1911 Encyclopædia Britannica/Tarentum (Pennsylvania)

19418141911 Encyclopædia Britannica, Volume 26 — Tarentum (Pennsylvania)

TARENTUM, a borough of Allegheny county, Pennsylvania, U.S.A., on the Allegheny river, about 20 m. N.E. of Pittsburg. Pop. (1890) 4627; (1900) 5472 (1173 being foreign-born); (1910) 7414. Tarentum is served by the Pennsylvania railway and by an electric line connecting with Pittsburg. Among manufactures.are plate glass and bottles, table ware, paper, bricks, iron and steel articles, and steel sheets and billets. Coal mining is an important industry, and the borough is supplied with natural gas. Tarentum was first settled in 1796, was laid out in 1829 at the direction of Henry Marie Brackenridge (1786–1871),[1] who by marriage had come into possession of the site, and it was incorporated as a borough in 1842. The first glass manufactory was established in 1872.
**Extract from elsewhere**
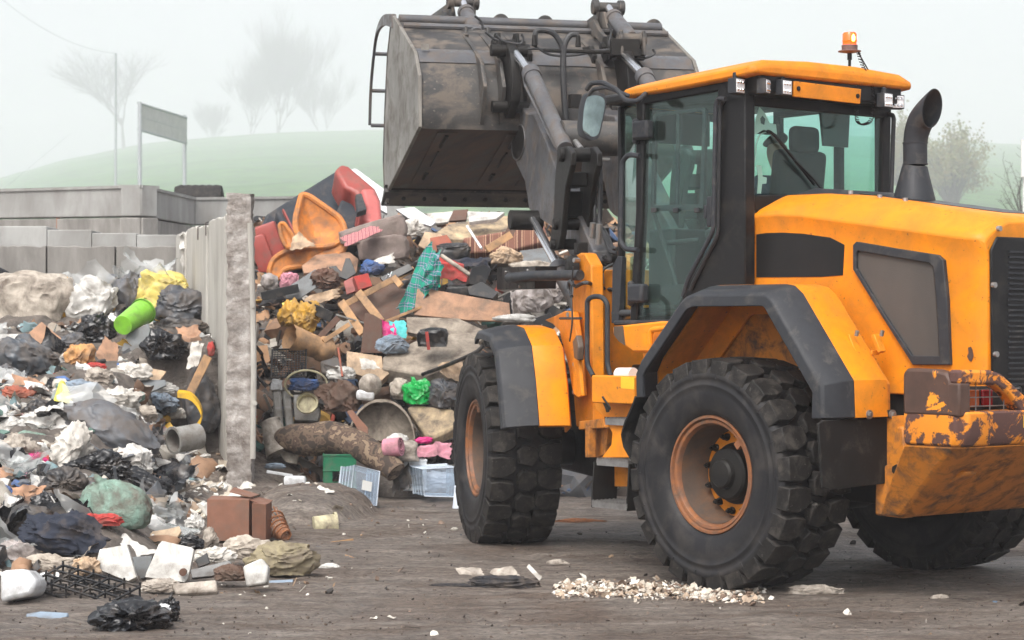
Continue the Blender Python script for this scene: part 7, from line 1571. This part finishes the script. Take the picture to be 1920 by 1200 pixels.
# camouflage sofa roll
cp = [W(a, b, y_) for a, b, y_ in ((519, 818, 22.6), (540, 822, 22.55), (578, 824, 22.5), (622, 822, 22.45), (664, 833, 22.3), (702, 853, 22.2), (728, 872, 22.1), (742, 886, 22.05))]; cb = bez(cp, 8); n_ = len(cb)
m = MB(); m.tube(cb, [0.05+0.125*math.sin(min(1, (i/n_)*3.0+0.1)*math.pi/2)*(1-0.5*smooth(0.35, 1, i/n_)) for i in range(n_)], 24); m.v = [p+V((.012*nz(p*8, 1), .012*nz(p*8, 2), .02*nz(p*5, 3))) for p in m.v]
item(m, 'sofa_roll', 'camo', 'long curved camouflage sofa bolster at the foot of the right heap', 'bolster', cp[3], smooth=70)
panel('bolster_end', [(512, 800), (530, 804), (560, 850), (556, 870), (536, 866), (520, 846)], 'sack_beige', 'greyish board at the left end of the camouflage bolster', 'board', 0.06, 0.3, Y=22.6)
# crates and clear boxes
def crate(name, px0, px1, py0, py1, Y, dep, yaw, mat, label, cat, slots=True, wall=0.012):
    w_ = (px1-px0)*Y/F; h_ = (py1-py0)*Y/F; o = W(px0, py1, Y); R3 = Matrix.Rotation(yaw, 3, 'Z'); m = MB()
    B = lambda x0, x1, y0, y1, z0, z1: m.box(o+R3 @ V(((x0+x1)/2, (y0+y1)/2, (z0+z1)/2)), (x1-x0, y1-y0, z1-z0), R3)
    B(0, w_, 0, dep, 0, wall)
    for y0 in (0, dep-wall):
        if slots: B(wall, w_-wall, y0, y0+wall, h_*0.52, h_); B(wall, w_-wall, y0, y0+wall, wall, h_*0.14); B(wall, w_*0.28, y0, y0+wall, h_*0.14, h_*0.52); B(w_*0.86, w_-wall, y0, y0+wall, h_*0.14, h_*0.52)
        else: B(wall, w_-wall, y0, y0+wall, wall, h_)
    for x0 in (0, w_-wall): B(x0, x0+wall, 0, dep, wall, h_)
    B(-0.006, w_+0.006, -0.008, 0.0, h_-0.02, h_+0.002); B(-0.006, w_+0.006, -0.008, 0.0, h_*0.50, h_*0.54); B(-0.006, w_+0.006, -0.008, 0, 0, 0.02)
    return item(m, name, mat, label, cat, o, bevel=0.003)
crate('beverage_crate', 606, 668, 852, 916, 22.15, 0.34, 0.1, 'crate_green', 'dark green beverage crate under the camouflage bolster', 'crate')
note([(600, 850), (870, 950)], 22.6); crate('white_crate', 757, 800, 862, 920, 22.3, 0.3, 0.1, 'plastic_white', 'white plastic crate left of the clear box beside the front wheel', 'crate')
def clear_box(pts, Y, lean, yaw, dep, label):
    P3, c = plane_pts(pts, Y, lean, yaw); nn = (P3[1]-P3[0]).cross(P3[3]-P3[0]).normalized(); nn = nn if nn.y > 0 else -nn; m = MB(); q = [p+nn*dep for p in P3]; c2 = sum(q, V((0, 0, 0)))/4
    t = 0.004; m.slab(P3, t)
    for i in range(4):
        a, b, b2, a2 = P3[i], P3[(i+1) % 4], q[(i+1) % 4], q[i]; ins = (c2+c)/2; nv = (b-a).cross(a2-a).normalized(); nv = nv if nv.dot(ins-a) > 0 else -nv; m.prism([a+nn*t, b+nn*t, b2, a2], nv*t)
    bx_ = item(m, 'storage_box', 'clear_plastic', label, 'box', c, smooth=0); m = MB(); m.tube([p+(p-c2)*0.02 for p in q], 0.012, 6, closed=True); m.tube([p for p in P3], 0.006, 5, closed=True)
    for s in (0.3, 0.55, 0.8): m.tube([a.lerp(b, s) for a, b in zip(P3, q)], 0.004, 4, closed=True)
    r_ = m.build('box_rim', 'plastic_milky', bx_); r_.location = -V(bx_.location); return bx_
mk('plastic_milky', (0.62, 0.68, 0.75), (0.55, 0.6, 0.68), scale=5, rough=0.35)
clear_box([(664, 872), (712, 884), (706, 948), (655, 942)], 21.2, 0.15, 0.55, 0.30, 'clear plastic storage box standing upright on the mud in front of the green crate')
m = MB(); P3, c = plane_pts([(680, 900), (698, 904), (696, 922), (678, 918)], 21.16, 0.15, 0.55); m.slab(P3, 0.002); q = m.build('paper_label', 'paper_white', bpy.data.objects['storage_box'], smooth=0); q.location = -V(bpy.data.objects['storage_box'].location)
clear_box([(790, 880), (858, 876), (858, 932), (796, 930)], 21.9, 0.0, 0.3, 0.45, 'clear plastic storage box lying between white crate and front wheel')
lump('milky_bag', 815, 905, 66, 44, 'plastic_milky', 'milky plastic bag inside the clear storage box beside the front wheel', 'bag', 130, fold=0.2, Y=22.6)
panel('milky_board', [(853, 905), (862, 905), (860, 958), (848, 956)], 'plastic_milky', 'narrow milky lid standing right at the front wheel', 'lid', 0.01, 0.1, Y=21.3)
sheet('pink_cloth', [(772, 838), (846, 834), (844, 860), (782, 858)], 'cloth_pink', 'pink cloth spread below the stained cream mattress pad', 'cloth', 0.07, 46, Y=22.5, lean=0.9)
lump('white_cloth', 742, 830, 44, 30, 'bag_white', 'white rolled cloth left of the pink cloth', 'cloth', 131, fold=0.12, Y=22.4)
lump('magenta_rag', 796, 826, 30, 14, 'magenta', 'dark magenta rag on the upper edge of the pink cloth', 'rag', 132, fold=0.2, Y=22.6)
lump('canister', 757, 850, 54, 38, 'foam_dirty', 'dirty white canister above the white crate', 'canister', 133, square=0.3, fold=0.04, Y=22.25)
m = MB(); o = W(722, 840, 22.1)
for k in range(3): m.lathe([(0.09-k*0.025, 0), (0.09-k*0.025, 0.18)], o, (0.9, -0.3, 0.1), 18)
item(m, 'rolled_rug', 'cloth_pink', 'rolled violet rug end left of the white rolled cloth', 'rug', o, solid=0.012)
sheet('black_sheet', [(735, 870), (765, 860), (770, 915), (736, 930)], 'bag_black_matt', 'black plastic sheet behind the white crate', 'sheet', 0.05, 47, Y=22.3)
m = MB()
for i in range(9): m.tube([W(662+i*12, 950, 21.4), W(668+i*12, 970, 20.6)], 0.008, 4)
for t in (0, .33, .66, 1): m.tube([W(662+6*t, 950+20*t, 21.4-.8*t), W(762+6*t, 954+16*t, 21.4-.8*t)], 0.011, 4)
item(m, 'black_grate', 'plastic_black', 'black plastic grate lying flat on the mud in front of the clear box', 'grate', W(715, 960, 21))
lump('white_bottle', 553, 902, 42, 20, 'plastic_white', 'white plastic bottle lying right of the end pillar on the mound', 'bottle', 134, square=0.4, fold=0.0, fine=0, low=0.05, Y=21.9)
bar('white_pipe', (500, 884), (548, 892), 0.03, 0.03, 'plastic_white', 'thin white pipe right of the end pillar', 'pipe', Y0=22.0, Y1=22.1)
lump('blue_bag', 516, 874, 34, 12, 'denim', 'small pale blue wrapper right of the end pillar', 'wrapper', 135, fold=0.25, Y=22.3)
# big white car-like thing seen beneath the loader
m = MB(); pts = [W(a, b, 23.6) for a, b in ((1042, 870), (1050, 864), (1120, 868), (1180, 885), (1210, 925), (1040, 925))]; m.prism(pts, (0, 1.2, 0)); item(m, 'white_tank', 'foam_dirty', 'large white moulded tank on the ground seen between the wheels', 'tank', pts[0], bevel=0.08, seg=4)
# flattened waste in front of the rear wheel
lump('trousers', 940, 1096, 130, 30, 'cloth_black', 'flattened black trousers on the mud in front of the rear wheel', 'clothes', 140, fold=0.25, Y=14.75, d=0.22, rot=(0, 0.03, 0), flat=0.4)
lump('trouser_leg', 850, 1099, 110, 9, 'cloth_black', 'thin black cloth strip left of the flattened black trousers', 'cloth', 141, fold=0.2, Y=14.75, d=0.12)
sheet('paper_sheet', [(850, 1070), (902, 1066), (910, 1086), (862, 1090)], 'foam_dirty', 'crumpled whitish paper left behind the flattened black trousers', 'paper', 0.03, 48, Y=15.35, lean=2.5)
sheet('paper_sheet', [(920, 1074), (966, 1068), (978, 1086), (926, 1088)], 'foam_dirty', 'second crumpled whitish paper just above the flattened black trousers', 'paper', 0.03, 49, Y=15.2, lean=2.5)
bar('white_strip', (990, 1061), (1014, 1086), 0.03, 0.01, 'paper', 'narrow white strip standing above the flattened black trousers', 'strip', Y0=15.2, Y1=15.0)
lump('foam_lump', 1045, 1056, 36, 13, 'foam_dirty', 'small grey foam lump on the mud between front and rear wheel', 'foam', 142, fold=0.25, Y=16.1)
lump('twig_bundle', 1082, 978, 88, 10, 'wicker', 'flat reddish twig bundle on the mud behind the rear wheel', 'twigs', 143, fold=0.3, fine=0.2, Y=19.7)
lump('dirt_lump', 1530, 1110, 90, 22, 'foam_dirty', 'grey dirt patch with foam right of the foam crumbs by the rear wheel', 'dirt', 144, fold=0.3, fine=0.2, Y=14.3, flat=0.3)
lump('foam_lump', 1762, 1120, 28, 10, 'foam_dirty', 'single small foam lump on the mud at the lower right', 'foam', 145, fold=0.25, Y=14.0)

# further bags and sheets of the left heap
for i_, (px, py, wp, hp, mt, lb, nm) in enumerate((
    (20, 802, 50, 36, 'bag_white', 'white bag at the left edge above the crumpled whitish waste', 'plastic_bag'), (150, 726, 60, 26, 'denim', 'pale blue bag right of the lemon yellow cone', 'plastic_bag'),
    (300, 728, 60, 24, 'bag_white', 'thin white film bag above the pale blue translucent bag', 'plastic_bag'), (272, 778, 50, 30, 'sack_beige', 'beige rag on the upper right side of the huge grey tarpaulin bag', 'rag'),
    (140, 642, 44, 34, 'bag_darkgrey', 'dark grey bag between the askew cardboard box and the shiny black bag', 'refuse_bag'), (12, 700, 40, 30, 'bag_grey', 'small grey bag at the left edge over the bent cardboard', 'refuse_bag'),
    (300, 872, 44, 24, 'bag_white', 'small white bag beside the mound under the dark grey bag', 'plastic_bag'), (56, 822, 60, 24, 'bag_teal', 'pale green film left of the milky twisted bag', 'plastic_bag'),
    (168, 920, 46, 30, 'bag_grey', 'small grey bag between the two black bags above the mesh bag', 'refuse_bag'), (334, 776, 40, 22, 'paper', 'whitish rag under the yellow curved band', 'rag'))):
    lump(nm, px, py, wp, hp, mt, lb, 'rag' if nm == 'rag' else 'bag', 200+i_, fold=0.18, low=0.3)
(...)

  1. Brackenridge was a prominent lawyer, a native of Pittsburg, who practised in Maryland, Missouri and Louisiana, was a district judge in Louisiana in 1812–1814, secretary of the U.S. commission sent to South America in 1817, U.S. judge for the western district of Florida from 1821 to 1832, when he returned to Pennsylvania, and the author of a Voyage to South America in 1817–1818 (1820), a History of the Late War between the United States and Great Britain (1817), Recollections of Persons and Places in the West (1834), and a History of the Western Insurrection (1859).